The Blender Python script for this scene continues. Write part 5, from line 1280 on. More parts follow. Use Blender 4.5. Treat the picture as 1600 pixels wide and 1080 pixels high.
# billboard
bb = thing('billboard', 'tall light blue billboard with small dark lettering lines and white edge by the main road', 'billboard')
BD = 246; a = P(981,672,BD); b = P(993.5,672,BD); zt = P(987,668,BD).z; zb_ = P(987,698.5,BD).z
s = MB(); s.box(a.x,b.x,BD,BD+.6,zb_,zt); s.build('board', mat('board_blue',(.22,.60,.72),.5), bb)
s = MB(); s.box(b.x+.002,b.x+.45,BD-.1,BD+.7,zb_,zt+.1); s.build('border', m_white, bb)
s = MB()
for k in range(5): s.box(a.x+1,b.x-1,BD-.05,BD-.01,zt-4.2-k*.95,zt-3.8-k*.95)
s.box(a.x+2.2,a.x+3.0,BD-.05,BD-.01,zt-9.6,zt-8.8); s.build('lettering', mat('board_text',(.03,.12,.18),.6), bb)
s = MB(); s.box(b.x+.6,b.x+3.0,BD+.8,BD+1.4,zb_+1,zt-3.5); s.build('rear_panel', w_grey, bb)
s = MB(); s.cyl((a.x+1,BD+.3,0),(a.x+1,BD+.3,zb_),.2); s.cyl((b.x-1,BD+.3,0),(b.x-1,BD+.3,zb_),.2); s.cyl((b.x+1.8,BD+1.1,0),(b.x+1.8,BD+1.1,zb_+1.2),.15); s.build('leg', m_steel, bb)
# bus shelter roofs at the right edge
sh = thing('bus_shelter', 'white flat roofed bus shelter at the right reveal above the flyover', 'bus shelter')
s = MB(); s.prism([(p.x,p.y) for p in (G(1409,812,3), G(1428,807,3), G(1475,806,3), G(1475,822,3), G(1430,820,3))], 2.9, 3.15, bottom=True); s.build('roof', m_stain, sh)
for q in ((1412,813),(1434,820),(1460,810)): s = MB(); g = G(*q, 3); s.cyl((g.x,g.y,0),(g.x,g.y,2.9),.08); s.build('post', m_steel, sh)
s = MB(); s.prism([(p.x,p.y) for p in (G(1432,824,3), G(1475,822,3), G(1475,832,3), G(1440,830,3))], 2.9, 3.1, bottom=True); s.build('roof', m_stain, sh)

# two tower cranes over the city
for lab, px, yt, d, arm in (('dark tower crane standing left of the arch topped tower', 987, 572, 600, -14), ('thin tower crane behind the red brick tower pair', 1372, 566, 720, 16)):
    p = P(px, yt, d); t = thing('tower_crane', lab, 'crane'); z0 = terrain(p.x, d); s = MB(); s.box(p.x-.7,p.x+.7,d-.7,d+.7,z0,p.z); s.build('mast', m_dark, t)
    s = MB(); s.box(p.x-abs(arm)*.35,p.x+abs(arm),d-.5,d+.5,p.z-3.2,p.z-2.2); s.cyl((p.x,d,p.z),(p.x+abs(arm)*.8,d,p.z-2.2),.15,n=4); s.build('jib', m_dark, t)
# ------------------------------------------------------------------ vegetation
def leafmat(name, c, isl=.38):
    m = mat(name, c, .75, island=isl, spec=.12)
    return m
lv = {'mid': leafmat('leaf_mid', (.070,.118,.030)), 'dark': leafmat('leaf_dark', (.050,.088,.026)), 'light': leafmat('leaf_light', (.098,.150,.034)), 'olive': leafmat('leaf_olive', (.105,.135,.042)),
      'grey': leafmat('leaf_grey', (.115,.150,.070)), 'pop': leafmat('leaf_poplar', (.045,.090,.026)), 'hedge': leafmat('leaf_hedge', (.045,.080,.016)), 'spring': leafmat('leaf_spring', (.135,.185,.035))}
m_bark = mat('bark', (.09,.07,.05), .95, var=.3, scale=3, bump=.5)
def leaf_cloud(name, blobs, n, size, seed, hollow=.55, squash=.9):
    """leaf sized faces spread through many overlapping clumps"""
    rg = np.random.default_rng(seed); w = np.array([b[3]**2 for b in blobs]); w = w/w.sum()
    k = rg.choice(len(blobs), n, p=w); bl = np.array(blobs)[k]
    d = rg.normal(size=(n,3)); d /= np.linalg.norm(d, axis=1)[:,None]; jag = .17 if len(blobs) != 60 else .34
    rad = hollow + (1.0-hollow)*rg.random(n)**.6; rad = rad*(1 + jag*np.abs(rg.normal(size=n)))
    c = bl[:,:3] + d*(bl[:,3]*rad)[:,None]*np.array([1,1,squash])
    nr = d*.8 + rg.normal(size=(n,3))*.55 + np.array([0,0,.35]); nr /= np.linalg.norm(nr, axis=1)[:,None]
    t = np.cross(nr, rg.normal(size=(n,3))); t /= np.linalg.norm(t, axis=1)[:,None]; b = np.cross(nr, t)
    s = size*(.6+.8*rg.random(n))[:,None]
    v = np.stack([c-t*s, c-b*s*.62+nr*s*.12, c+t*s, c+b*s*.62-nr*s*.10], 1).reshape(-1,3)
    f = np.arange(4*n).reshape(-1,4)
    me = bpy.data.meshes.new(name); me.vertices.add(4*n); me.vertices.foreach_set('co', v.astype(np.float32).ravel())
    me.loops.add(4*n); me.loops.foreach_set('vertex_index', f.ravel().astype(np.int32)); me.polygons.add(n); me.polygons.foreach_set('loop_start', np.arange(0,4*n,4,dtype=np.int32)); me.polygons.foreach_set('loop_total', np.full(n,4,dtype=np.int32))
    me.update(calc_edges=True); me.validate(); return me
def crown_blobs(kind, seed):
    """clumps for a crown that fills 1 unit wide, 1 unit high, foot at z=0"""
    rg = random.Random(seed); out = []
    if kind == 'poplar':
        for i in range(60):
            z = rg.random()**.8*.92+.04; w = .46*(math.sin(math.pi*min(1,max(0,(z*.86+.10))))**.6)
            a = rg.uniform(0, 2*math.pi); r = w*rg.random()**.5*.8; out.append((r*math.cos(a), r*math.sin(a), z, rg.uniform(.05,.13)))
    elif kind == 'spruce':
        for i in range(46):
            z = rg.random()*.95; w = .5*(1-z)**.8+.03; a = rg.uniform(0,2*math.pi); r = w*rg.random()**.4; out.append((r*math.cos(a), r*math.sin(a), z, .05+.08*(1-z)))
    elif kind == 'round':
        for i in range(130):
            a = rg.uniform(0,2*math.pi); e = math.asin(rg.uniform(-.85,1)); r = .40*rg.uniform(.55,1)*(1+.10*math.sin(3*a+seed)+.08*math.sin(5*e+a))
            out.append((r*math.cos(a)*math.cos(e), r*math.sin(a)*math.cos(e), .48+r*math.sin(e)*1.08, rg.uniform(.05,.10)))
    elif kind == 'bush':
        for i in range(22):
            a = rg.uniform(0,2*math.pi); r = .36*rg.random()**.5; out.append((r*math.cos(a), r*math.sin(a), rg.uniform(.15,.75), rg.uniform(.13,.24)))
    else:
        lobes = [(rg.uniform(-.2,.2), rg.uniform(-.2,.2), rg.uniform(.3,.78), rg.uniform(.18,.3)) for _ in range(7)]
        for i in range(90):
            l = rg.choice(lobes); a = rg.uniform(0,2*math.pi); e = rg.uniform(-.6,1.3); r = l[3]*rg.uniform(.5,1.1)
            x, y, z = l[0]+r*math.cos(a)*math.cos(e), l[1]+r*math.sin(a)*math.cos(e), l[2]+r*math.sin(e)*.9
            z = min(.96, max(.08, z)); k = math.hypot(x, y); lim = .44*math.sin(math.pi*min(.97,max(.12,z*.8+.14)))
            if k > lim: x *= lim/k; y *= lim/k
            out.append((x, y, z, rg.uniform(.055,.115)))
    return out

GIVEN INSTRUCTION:
Copy every line above that includes the string "high".

THE OUTPUT:
The Blender Python script for this scene continues. Write part 5, from line 1280 on. More parts follow. Use Blender 4.5. Treat the picture as 1600 pixels wide and 1080 pixels high.
    """clumps for a crown that fills 1 unit wide, 1 unit high, foot at z=0"""